Was this wrong? Was it ineffective? Did that great diplomat Jimmy Carter do better in his handling of Iran? Did Bill Clinton do better in his handling of regimes friendly to terrorism? (Here’s an interesting parlor game: how many terrorist attacks against US interests occurred during the Clinton administration? How many have occurred since September 11, 2001?)
The very best part of “The President Goes Negative” is still to come. Remember how the piece opened: “Slash-and-burn politics” that are “unseemly,” “shameful,” and “damaging to the country.” Then we have a rhetorical peripeteia: “Diplomacy is simply good sense.” Now that we are on the high road, full of PTS, we can forget about “the politics of personal destruction“, accusing people of “slash-and-burn politics,” etc., and say instead that “We also yearn for a more civilized and respectful political dialogue. That is essential for a healthy democracy. It is also essential for regaining the world’s respect.”
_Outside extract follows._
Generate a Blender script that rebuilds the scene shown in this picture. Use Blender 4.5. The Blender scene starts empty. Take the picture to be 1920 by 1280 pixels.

Can you beat that? How stupid does the Times think you are? From “slash-and-burn politics” to calls for “a more civilized and respectful political dialogue” all in the space a few hundred words. And the concluding appoggiaturas are especially rich: that such exercises in civility are “essential to a healthy democracy” and necessary for “regaining the world’s respect.” Translation: 1) democracy is only “healthy” when it follows a left-liberal line; otherwise it is in extremis. 2) “The world’s respect” means pandering to left-liberal, anti-American interests the world over.
The Times, like so many “progressive” institutions, confuses “respect” with “being liked.” Dr. Spock thought that way, and helped blight child-rearing for a generation. Neville Chamberlain thought that way, too, and we all know what happened as a result of his diplomatic efforts.